### To do
Review the material and extract every line in which the word "this" occurs.

----------

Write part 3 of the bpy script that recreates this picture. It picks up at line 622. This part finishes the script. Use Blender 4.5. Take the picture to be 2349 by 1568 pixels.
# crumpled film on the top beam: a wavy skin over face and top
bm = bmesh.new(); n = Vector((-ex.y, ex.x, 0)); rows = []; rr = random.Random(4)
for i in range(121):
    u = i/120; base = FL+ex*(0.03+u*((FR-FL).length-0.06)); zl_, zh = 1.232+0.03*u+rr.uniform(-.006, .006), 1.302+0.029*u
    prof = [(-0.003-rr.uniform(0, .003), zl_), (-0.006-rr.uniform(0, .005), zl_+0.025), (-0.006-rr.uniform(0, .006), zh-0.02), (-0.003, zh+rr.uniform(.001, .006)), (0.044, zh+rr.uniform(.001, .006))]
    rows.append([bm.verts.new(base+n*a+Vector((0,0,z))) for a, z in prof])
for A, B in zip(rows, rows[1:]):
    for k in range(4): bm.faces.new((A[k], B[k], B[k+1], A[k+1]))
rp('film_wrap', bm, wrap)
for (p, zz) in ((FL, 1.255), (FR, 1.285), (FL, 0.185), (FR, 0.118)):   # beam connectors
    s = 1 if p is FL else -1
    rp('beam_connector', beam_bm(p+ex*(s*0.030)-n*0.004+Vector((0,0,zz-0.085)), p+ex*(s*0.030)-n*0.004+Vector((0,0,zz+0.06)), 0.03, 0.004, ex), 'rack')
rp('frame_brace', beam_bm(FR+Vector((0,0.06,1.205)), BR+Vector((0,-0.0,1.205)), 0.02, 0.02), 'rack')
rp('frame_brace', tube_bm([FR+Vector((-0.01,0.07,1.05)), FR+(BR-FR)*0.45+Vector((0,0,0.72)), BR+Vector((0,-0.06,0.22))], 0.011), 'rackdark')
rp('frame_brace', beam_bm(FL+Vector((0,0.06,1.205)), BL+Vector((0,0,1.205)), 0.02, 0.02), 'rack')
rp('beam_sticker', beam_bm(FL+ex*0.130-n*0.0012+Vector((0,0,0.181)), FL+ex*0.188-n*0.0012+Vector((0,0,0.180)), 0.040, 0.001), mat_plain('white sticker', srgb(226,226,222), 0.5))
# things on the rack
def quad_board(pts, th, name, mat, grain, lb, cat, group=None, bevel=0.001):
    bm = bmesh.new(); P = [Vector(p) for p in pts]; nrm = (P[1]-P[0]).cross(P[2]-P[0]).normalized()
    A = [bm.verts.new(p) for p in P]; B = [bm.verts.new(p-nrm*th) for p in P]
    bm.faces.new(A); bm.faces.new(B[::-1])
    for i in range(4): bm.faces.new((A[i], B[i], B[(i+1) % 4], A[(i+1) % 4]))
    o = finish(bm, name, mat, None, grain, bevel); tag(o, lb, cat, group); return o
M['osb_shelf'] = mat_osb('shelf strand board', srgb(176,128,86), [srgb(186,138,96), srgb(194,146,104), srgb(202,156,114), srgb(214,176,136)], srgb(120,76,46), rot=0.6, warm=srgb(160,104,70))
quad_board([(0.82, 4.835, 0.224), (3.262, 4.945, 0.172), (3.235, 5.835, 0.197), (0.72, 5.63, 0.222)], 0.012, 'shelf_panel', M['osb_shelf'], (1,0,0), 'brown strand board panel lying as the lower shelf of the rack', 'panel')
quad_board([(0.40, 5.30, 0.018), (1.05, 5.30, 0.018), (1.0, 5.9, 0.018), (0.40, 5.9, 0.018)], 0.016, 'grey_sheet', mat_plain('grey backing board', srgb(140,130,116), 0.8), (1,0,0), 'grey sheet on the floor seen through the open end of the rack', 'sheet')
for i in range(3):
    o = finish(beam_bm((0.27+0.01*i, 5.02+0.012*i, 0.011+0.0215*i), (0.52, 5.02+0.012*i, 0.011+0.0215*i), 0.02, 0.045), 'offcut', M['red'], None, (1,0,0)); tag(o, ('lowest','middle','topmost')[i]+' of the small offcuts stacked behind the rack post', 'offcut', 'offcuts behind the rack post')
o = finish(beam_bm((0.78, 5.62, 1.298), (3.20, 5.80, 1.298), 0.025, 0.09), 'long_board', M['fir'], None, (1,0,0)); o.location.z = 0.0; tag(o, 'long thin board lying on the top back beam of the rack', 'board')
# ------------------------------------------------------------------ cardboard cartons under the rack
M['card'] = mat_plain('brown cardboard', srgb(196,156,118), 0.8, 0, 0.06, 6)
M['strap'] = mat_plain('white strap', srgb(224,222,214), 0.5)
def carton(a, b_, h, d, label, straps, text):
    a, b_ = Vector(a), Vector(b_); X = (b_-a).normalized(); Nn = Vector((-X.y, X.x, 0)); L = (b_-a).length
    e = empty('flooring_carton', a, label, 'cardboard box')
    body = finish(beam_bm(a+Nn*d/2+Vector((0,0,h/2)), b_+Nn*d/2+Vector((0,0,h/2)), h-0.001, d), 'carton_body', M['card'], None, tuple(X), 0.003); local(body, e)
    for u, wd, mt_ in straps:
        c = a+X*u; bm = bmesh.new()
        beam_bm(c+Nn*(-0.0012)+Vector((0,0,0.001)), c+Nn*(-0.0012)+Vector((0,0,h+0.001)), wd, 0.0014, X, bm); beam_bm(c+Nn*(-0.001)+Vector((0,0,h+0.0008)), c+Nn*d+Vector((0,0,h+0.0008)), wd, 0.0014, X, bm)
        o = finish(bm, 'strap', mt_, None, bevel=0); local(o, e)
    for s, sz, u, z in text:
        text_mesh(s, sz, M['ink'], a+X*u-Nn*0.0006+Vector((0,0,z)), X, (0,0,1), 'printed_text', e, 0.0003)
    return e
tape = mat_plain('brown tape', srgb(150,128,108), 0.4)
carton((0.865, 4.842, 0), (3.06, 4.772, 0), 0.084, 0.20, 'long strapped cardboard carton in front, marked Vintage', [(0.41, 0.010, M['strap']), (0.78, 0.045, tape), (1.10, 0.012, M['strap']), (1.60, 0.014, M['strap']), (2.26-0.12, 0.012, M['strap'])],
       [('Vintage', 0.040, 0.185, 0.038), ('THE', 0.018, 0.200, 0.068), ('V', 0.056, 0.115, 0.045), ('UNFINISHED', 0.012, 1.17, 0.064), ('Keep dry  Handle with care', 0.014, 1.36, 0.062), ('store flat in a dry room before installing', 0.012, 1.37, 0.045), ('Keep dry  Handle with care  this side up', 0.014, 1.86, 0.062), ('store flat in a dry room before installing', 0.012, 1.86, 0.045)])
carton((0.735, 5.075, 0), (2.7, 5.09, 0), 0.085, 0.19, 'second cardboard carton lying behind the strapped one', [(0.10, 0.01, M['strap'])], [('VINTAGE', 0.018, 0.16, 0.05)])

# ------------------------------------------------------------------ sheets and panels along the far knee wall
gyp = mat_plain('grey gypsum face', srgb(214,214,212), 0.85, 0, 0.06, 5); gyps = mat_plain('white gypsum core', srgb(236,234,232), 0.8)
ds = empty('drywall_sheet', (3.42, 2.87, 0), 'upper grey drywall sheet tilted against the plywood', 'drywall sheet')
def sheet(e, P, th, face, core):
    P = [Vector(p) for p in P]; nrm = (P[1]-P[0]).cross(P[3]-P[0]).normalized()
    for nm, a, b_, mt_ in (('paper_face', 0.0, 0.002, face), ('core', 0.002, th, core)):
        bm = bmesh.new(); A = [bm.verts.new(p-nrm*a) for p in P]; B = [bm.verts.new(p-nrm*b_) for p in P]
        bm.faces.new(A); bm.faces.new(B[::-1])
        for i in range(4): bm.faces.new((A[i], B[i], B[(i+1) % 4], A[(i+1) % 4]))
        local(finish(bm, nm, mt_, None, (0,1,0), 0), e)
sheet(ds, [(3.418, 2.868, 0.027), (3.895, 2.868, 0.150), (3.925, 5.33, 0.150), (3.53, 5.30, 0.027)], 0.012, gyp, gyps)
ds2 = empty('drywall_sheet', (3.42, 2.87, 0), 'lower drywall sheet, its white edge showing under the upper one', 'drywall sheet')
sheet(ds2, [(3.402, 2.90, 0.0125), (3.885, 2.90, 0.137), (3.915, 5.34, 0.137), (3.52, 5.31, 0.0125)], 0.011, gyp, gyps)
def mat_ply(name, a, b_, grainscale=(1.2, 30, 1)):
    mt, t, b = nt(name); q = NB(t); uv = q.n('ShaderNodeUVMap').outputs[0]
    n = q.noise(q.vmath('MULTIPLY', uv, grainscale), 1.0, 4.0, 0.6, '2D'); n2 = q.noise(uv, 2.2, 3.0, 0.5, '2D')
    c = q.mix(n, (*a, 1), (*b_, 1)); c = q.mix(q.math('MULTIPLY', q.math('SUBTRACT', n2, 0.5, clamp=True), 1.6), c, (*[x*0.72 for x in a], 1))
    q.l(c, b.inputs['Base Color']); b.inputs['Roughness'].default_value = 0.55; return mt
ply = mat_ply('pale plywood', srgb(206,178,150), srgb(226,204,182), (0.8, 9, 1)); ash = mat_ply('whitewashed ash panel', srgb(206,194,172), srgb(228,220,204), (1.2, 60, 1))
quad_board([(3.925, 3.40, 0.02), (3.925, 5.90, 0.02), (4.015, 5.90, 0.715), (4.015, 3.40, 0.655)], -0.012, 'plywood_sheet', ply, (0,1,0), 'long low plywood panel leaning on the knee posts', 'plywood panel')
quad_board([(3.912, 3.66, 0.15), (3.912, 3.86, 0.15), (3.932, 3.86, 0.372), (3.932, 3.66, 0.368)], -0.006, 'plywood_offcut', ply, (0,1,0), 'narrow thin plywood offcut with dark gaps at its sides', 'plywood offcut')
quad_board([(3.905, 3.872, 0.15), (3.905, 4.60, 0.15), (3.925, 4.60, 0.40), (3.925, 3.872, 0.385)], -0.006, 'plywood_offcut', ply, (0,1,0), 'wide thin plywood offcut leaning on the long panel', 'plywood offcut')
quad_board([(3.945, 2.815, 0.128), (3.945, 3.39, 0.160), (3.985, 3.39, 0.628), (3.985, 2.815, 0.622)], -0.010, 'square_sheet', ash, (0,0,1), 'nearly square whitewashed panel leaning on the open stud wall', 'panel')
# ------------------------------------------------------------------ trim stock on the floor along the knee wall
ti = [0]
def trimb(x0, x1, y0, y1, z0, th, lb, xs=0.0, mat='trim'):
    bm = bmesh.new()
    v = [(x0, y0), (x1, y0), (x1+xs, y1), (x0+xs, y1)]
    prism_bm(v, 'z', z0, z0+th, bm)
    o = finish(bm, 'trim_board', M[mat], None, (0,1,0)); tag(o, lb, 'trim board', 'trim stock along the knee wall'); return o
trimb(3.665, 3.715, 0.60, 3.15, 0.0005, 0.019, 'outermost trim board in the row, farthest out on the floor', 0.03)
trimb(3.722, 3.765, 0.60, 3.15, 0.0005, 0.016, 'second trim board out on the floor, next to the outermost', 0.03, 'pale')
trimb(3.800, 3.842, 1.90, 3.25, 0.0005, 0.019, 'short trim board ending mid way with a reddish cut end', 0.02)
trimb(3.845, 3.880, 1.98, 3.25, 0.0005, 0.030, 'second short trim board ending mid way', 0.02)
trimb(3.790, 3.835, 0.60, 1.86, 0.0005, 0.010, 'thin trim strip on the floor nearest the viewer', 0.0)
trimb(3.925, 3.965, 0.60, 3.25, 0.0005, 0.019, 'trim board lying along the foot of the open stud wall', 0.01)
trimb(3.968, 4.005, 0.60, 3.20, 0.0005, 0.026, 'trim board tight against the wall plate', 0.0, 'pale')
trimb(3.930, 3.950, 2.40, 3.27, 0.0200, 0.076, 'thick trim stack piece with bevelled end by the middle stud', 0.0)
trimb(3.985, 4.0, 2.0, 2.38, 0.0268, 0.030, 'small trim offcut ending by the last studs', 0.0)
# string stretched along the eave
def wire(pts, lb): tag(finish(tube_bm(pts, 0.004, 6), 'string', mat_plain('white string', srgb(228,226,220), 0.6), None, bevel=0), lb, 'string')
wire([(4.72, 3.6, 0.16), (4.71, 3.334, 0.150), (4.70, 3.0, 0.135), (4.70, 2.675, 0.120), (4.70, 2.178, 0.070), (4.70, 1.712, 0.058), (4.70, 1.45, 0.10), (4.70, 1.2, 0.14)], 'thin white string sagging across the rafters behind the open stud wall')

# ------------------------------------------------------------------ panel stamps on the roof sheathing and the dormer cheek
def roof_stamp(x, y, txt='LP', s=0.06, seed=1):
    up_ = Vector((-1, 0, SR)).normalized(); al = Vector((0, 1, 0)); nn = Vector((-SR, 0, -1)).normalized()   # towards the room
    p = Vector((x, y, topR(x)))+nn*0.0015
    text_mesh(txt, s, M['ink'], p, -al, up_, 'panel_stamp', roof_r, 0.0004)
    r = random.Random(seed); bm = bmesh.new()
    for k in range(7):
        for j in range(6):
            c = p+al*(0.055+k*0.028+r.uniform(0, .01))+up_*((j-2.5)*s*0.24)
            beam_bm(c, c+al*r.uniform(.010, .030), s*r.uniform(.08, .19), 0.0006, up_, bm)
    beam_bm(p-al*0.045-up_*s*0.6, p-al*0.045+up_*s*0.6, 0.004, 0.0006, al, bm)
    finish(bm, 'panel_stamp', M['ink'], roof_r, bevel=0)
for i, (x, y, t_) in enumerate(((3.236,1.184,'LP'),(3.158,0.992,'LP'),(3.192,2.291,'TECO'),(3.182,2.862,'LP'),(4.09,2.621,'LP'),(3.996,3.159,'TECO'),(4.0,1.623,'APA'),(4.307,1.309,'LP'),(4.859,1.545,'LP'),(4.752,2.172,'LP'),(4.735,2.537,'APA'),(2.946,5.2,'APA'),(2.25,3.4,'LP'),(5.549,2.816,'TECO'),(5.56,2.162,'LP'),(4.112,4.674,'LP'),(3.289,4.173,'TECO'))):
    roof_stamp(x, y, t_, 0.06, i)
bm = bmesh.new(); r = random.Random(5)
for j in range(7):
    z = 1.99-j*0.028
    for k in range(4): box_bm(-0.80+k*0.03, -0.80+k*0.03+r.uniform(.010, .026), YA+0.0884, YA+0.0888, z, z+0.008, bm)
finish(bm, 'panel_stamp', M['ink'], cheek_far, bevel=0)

----------

### Complete output
Write part 3 of the bpy script that recreates this picture. It picks up at line 622. This part finishes the script. Use Blender 4.5. Take the picture to be 2349 by 1568 pixels.
       [('Vintage', 0.040, 0.185, 0.038), ('THE', 0.018, 0.200, 0.068), ('V', 0.056, 0.115, 0.045), ('UNFINISHED', 0.012, 1.17, 0.064), ('Keep dry  Handle with care', 0.014, 1.36, 0.062), ('store flat in a dry room before installing', 0.012, 1.37, 0.045), ('Keep dry  Handle with care  this side up', 0.014, 1.86, 0.062), ('store flat in a dry room before installing', 0.012, 1.86, 0.045)])